Prof. Goh stressed the need to keep five factors in consideration while selecting the corridors. These factors are current traffic volume of people and cargo; prospects of economic and traffic growth; capacity to increase connectivity between countries and people; potential to mitigate delays and other hindrances; and economic and financial sustainability. The speaker stressed the need to create new processes that are time and cost effective and for that Pakistan need to create business houses that can deal directly with the already established Chinese business houses as this would reduce both cost and time. Thus, there is a need to develop business-to-business trade instead of business-to-consumer trade.
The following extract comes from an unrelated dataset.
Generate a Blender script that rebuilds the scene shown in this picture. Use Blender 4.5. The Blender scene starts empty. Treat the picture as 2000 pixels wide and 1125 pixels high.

Another aim of CPEC is to transport oil and gas from the Persian Gulf to Xinjiang. The emphasis is on infrastructure to reduce the cost incurred by transportation. CPEC would ensure that there is no congestion from Shanghai to Gwadar and the vehicles move at a minimum speed of 60 kilometer-per-hour. This would mean completing the distance in 41 hours, which is a reduction by 82 percent in the total time consumed. Prof Goh emphasized that by 2020 CPEC will reduce the trade cost to Central Asia by 11.5 percent and to Indonesia by 25.3 percent. A one-day loss in transportation decreases the value of exports by one percent. Similarly, trade-improving transparency can result in 7.5 percent increase in trade.